Hace tres años, en mi último día de voluntariado en Magdala, pregunté al Padre Juan cuál había sido el motivo que lo llevó a representar de esa manera a María Magdalena en la capilla del Duc in Altum. Desde el primer momento en que la vi, me había fascinado. Me lo explicó y me pidió un favor: que buscara la homilía del Papa Benedicto XVI que le sirvió de inspiración, en la que se habla de María Magdalena como figura de la nueva creación, como una nueva Eva. Tres años después, sigo buscándola. He encontrado mucha información, numerosos artículos, comentarios y homilías, pero no aquello que se me pidió. Sin embargo, yo, como María Magdalena yendo al sepulcro en busca del Señor, sigo en mi empeño por encontrarla.
La santa está representada como una mujer nueva tras la liberación de los siete demonios por parte de Jesús. Lleva un nuevo vestido rosa, el color de la alegría, símbolo de su nueva vida, mientras que en el interior se vislumbra su antiguo vestido raído de color marrón, reflejo de su vida anterior. Detrás de ella aparecen seis horribles demonios; tan sólo uno, en forma de serpiente, sigue aferrado a su brazo. Jesús, con su dedo autoritario, acabará por destruirlo. En su rostro, luminoso y sereno, se refleja la transformación.
El encuentro con su Rabbuní, su Maestro, quien la llama por su nombre —¡María!— es lo que la libera por completo, ayudándola a terminar de sanar y restaurar su dignidad. Comienza a creer en sí misma y su vida adquiere un nuevo sentido. Se siente verdaderamente amada y libre para amar y para anunciar que ha visto al Señor. Se convierte así en una mujer nueva, para quien, como dice san Pablo, “lo viejo ha pasado, todo es nuevo”, porque “el que está en Cristo es una nueva creación” (2 Cor 5, 17). María Magdalena queda así unida a la figura de Cristo, a la figura de la nueva creación, de la nueva alianza, y por tanto, puede ser identificada con la figura de una Nueva Eva. Así la define, por primera vez, Hipólito de Roma. Más tarde, también lo harán Gregorio de Nisa, Ambrosio y Agustín. Pues, así como por una mujer, Eva, se difundió la muerte allí donde había vida, por otra mujer, María Magdalena, se anunció la vida en un lugar de muerte. Por una mujer, Eva, quedó dañada la imagen del sexo femenino; por la otra, María Magdalena, quedó restaurada para siempre.

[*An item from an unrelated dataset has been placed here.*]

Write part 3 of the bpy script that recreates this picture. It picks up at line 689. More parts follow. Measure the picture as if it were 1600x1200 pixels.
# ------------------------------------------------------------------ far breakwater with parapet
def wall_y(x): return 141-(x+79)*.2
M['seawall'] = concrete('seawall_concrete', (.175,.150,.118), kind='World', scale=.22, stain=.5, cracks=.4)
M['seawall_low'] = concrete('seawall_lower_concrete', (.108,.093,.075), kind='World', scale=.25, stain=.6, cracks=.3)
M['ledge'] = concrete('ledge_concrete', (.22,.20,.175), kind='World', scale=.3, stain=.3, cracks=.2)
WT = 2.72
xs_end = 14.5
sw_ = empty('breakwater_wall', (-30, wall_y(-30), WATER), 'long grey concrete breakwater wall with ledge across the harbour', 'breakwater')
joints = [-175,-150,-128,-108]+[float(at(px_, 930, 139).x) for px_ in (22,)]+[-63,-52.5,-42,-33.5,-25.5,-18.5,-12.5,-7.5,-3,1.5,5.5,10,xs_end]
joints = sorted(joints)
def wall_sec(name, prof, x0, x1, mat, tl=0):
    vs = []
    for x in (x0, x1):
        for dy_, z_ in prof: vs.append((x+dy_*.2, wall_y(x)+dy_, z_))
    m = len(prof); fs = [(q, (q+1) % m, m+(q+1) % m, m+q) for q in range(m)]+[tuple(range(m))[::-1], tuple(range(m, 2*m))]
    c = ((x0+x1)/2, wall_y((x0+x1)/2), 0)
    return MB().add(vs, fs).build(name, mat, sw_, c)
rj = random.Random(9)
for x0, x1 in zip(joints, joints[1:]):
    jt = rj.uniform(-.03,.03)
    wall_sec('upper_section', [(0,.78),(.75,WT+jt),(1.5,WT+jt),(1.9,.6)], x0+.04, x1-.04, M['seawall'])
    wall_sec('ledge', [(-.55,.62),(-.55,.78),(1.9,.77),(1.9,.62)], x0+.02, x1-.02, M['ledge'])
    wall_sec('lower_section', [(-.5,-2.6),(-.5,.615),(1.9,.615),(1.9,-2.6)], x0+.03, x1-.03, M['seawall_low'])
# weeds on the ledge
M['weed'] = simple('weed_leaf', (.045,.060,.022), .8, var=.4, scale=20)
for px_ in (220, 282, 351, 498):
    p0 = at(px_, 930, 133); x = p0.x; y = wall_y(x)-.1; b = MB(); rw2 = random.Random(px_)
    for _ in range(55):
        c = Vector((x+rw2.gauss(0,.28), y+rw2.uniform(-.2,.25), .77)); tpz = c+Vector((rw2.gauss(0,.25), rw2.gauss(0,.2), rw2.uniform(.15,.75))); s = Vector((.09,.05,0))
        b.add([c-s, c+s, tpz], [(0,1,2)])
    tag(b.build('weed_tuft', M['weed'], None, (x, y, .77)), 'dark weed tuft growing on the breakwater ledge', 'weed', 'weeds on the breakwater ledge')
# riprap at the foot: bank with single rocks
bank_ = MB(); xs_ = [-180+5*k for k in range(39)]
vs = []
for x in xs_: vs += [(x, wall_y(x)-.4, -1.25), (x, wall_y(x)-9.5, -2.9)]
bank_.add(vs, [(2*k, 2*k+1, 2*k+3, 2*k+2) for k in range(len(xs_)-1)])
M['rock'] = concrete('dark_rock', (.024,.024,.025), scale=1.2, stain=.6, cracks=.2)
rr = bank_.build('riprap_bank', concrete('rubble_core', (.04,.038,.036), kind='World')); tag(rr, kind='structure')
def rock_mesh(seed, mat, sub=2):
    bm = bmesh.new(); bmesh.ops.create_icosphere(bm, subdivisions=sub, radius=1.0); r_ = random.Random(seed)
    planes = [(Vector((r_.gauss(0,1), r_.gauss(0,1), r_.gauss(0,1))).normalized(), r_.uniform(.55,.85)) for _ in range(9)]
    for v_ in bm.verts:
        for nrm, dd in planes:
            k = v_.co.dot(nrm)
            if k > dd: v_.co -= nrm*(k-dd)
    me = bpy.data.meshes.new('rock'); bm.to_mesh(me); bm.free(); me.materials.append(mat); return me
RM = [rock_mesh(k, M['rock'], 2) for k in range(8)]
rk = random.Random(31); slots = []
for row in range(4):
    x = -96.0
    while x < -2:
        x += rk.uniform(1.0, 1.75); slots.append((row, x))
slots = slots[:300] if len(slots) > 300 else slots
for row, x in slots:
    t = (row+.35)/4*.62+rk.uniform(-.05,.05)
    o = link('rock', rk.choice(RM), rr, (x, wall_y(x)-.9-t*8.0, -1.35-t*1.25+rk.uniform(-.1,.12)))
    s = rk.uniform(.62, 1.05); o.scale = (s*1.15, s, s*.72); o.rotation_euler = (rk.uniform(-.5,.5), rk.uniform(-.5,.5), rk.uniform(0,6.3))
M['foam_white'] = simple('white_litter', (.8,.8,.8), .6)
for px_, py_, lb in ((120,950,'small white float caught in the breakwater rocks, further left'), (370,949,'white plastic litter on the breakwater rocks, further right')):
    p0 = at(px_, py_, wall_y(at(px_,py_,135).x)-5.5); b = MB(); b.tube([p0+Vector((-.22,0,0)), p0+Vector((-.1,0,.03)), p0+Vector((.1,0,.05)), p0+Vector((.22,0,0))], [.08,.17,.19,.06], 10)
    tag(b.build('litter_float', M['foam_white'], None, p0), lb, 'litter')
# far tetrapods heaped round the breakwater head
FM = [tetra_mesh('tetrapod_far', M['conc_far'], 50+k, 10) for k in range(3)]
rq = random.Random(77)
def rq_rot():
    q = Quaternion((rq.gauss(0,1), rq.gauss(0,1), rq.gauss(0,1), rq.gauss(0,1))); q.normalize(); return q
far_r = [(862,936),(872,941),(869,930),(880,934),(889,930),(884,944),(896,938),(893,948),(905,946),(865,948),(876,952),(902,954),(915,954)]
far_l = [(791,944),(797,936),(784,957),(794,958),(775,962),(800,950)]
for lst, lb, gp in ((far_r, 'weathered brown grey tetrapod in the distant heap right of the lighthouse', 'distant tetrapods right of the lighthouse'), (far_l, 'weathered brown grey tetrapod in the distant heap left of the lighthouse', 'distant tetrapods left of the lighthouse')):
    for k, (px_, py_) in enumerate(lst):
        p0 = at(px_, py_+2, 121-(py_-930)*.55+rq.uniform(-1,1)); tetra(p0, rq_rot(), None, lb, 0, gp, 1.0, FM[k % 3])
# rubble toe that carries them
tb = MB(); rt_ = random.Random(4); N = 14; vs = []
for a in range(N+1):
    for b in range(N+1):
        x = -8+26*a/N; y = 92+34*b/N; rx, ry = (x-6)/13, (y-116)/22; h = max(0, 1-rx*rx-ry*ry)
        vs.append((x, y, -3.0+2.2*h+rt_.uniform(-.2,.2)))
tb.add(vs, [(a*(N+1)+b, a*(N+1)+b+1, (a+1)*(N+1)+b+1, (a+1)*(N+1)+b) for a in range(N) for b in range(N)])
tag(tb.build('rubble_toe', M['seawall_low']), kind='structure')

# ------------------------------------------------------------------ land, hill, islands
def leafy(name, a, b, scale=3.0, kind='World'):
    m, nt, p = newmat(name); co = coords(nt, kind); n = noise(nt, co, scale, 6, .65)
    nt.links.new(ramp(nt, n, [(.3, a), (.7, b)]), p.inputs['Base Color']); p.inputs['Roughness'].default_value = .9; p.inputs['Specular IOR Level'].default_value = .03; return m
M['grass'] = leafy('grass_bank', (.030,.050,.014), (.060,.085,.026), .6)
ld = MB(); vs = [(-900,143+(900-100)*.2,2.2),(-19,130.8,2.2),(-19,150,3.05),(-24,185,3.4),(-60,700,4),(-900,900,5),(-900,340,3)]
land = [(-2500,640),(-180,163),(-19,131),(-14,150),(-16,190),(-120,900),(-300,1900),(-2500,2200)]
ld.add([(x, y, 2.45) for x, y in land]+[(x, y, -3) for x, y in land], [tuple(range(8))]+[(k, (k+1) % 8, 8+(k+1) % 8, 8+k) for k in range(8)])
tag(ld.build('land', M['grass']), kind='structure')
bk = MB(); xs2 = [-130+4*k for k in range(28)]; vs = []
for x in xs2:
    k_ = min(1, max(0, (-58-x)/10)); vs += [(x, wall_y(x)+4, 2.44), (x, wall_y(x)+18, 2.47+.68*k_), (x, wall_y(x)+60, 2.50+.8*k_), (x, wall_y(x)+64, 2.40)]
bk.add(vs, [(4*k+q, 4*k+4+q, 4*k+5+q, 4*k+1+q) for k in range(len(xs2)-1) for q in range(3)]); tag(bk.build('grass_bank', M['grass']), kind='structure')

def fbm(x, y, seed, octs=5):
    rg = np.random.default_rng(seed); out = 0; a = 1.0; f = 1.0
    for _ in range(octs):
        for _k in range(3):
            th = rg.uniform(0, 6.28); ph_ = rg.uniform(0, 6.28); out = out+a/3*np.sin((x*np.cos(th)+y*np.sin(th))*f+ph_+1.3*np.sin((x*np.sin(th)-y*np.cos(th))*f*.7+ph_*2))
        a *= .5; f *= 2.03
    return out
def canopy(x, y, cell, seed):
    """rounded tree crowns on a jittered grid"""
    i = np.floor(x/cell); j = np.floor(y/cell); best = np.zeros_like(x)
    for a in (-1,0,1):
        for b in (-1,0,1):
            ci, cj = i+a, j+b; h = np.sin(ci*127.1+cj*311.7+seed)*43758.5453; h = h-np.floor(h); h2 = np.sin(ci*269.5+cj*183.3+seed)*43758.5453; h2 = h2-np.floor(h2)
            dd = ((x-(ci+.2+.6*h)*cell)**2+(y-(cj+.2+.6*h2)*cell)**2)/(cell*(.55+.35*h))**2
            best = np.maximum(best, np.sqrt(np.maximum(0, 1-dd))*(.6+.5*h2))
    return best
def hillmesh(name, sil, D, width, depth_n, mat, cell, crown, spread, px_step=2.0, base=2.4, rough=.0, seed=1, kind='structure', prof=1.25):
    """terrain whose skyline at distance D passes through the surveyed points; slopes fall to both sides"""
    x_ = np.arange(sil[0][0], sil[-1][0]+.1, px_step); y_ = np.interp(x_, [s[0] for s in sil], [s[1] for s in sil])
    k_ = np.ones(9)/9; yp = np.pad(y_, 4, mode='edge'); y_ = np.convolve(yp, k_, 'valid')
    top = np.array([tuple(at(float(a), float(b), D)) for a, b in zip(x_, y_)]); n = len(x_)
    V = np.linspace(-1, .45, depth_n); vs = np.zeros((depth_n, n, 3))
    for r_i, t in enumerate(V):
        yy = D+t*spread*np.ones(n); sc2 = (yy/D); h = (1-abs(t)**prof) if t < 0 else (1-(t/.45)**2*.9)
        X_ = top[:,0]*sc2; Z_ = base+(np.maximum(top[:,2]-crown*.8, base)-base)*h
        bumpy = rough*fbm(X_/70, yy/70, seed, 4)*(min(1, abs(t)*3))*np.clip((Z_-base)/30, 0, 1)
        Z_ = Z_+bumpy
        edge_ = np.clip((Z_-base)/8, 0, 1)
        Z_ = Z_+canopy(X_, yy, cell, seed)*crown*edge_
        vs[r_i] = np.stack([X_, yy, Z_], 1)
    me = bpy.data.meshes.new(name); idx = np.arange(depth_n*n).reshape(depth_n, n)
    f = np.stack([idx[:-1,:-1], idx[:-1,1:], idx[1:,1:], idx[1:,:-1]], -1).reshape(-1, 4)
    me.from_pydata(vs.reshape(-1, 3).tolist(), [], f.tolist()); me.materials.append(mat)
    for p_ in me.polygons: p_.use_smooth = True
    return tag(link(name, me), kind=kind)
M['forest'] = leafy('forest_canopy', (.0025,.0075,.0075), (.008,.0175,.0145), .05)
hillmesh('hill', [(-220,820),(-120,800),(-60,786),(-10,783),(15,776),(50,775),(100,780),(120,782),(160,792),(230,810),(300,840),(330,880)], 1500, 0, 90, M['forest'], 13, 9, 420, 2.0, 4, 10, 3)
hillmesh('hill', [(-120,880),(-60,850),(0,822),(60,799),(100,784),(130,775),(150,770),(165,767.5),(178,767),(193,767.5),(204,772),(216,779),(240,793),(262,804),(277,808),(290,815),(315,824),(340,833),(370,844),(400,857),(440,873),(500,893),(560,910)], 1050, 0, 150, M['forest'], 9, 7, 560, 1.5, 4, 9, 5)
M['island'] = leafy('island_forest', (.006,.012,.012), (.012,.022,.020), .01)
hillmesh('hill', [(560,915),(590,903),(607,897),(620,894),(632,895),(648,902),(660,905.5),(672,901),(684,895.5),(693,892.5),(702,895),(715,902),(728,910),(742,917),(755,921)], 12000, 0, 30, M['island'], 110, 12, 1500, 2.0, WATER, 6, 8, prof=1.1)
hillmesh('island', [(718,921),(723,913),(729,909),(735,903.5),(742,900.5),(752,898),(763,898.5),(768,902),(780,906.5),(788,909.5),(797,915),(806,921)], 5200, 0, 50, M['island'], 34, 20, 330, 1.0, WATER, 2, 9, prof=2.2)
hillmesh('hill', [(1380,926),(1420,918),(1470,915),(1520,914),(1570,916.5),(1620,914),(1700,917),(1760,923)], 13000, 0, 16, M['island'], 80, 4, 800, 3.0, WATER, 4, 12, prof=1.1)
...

Desde los inicios de la Iglesia, María Magdalena ha sido, y sigue siendo, una figura atractiva e inspiradora para muchos autores cristianos, santos y no santos, convirtiéndose en un modelo de sanación, conversión y amor incondicional a Cristo. Incluso para el Papa Francisco, q.e.p.d., quien en 2016 recordó su título de “Apóstola de los Apóstoles” (ya conocido en la Iglesia) y elevó su memoria litúrgica al rango de festividad, poniéndola al nivel de los apóstoles. Así se resalta aún más su importancia como primera testigo de Jesús Resucitado y primera evangelizadora de la resurrección del Señor. Por ello, en Magdala, ciudad natal de María Magdalena, se celebra su fiesta no sólo el 22 de julio, sino también el primer sábado de la Octava de Pascua.